En 1961, elle fait des calculs de trajectoire pour la mission Freedom 7 d'Alan Shepard, qui permet pour la première fois aux américains un humain dans l’espace. Johnson contribue au reste du programme Mercury de 1961 à 1963, qui continue sur la lancée de Freedom 7. Son palmarès déjà impressionnant est complété en 1962 par le travail pour lequel elle restera connue : la mission Friendship 7. L’astronaute John Glenn lui demande de vérifier les calculs informatiques de la trajectoire de sa capsule du décollage à l’entrée en orbite, soucieux à l’idée de confier son destin à des ordinateurs sensibles à de nombreux facteurs comme des coupures d’électricité. "Si elle dit qu'ils sont bons, alors je suis prêt à partir", entend Jonhson de la part de Glenn dont la confiance porte ses fruits : le vol est un succès et marque un tournant dans la compétition entre les États-Unis et l'Union soviétique dans l'espace. En 1969, elle fait partie de l’équipe qui calcule les trajectoires du module lunaire Apollo lors de sa remontée de la surface de la Lune.
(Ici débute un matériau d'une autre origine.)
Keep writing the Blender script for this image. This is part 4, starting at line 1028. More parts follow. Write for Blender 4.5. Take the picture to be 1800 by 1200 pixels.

Une femme de couleur qui a brisé bien des barrières
Femme de couleur, Katherine Johnson a su, par son intelligence et sa persévérance se faire une place dans un milieu d’hommes blancs. Elle est de nombreuses fois récompensée pour ses accomplissements au fil de sa carrière, notamment en 2015, lorsque le président américain Barack Obama lui octroie la médaille présidentielle de la liberté, la plus haute distinction civile américaine. Le Centre de recherche informatique Katherine G. Johnson sort officiellement de terre en 2016, un hommage à son travail auquel Johnson a réagi en 2017. Finalement, la carrière de Johnson est retracée dans Hidden Figures : The American Dream and the Untold Story of the Black Women Mathematicians Who Helped Win the Space Race, ainsi que celle de Dorothy Vaughan et Mary Jackson. Le film Hidden Figures basé sur ce livre sort la même année. Par son travail et son dévouement aux mathématiques et à la conquête spatiale, Johnson a brisé les barrières de race et de genre qu’elle n’a pas laissées étouffer son génie. Et la Nasa, mais aussi les femmes et les personnes de couleur, l’en remercient.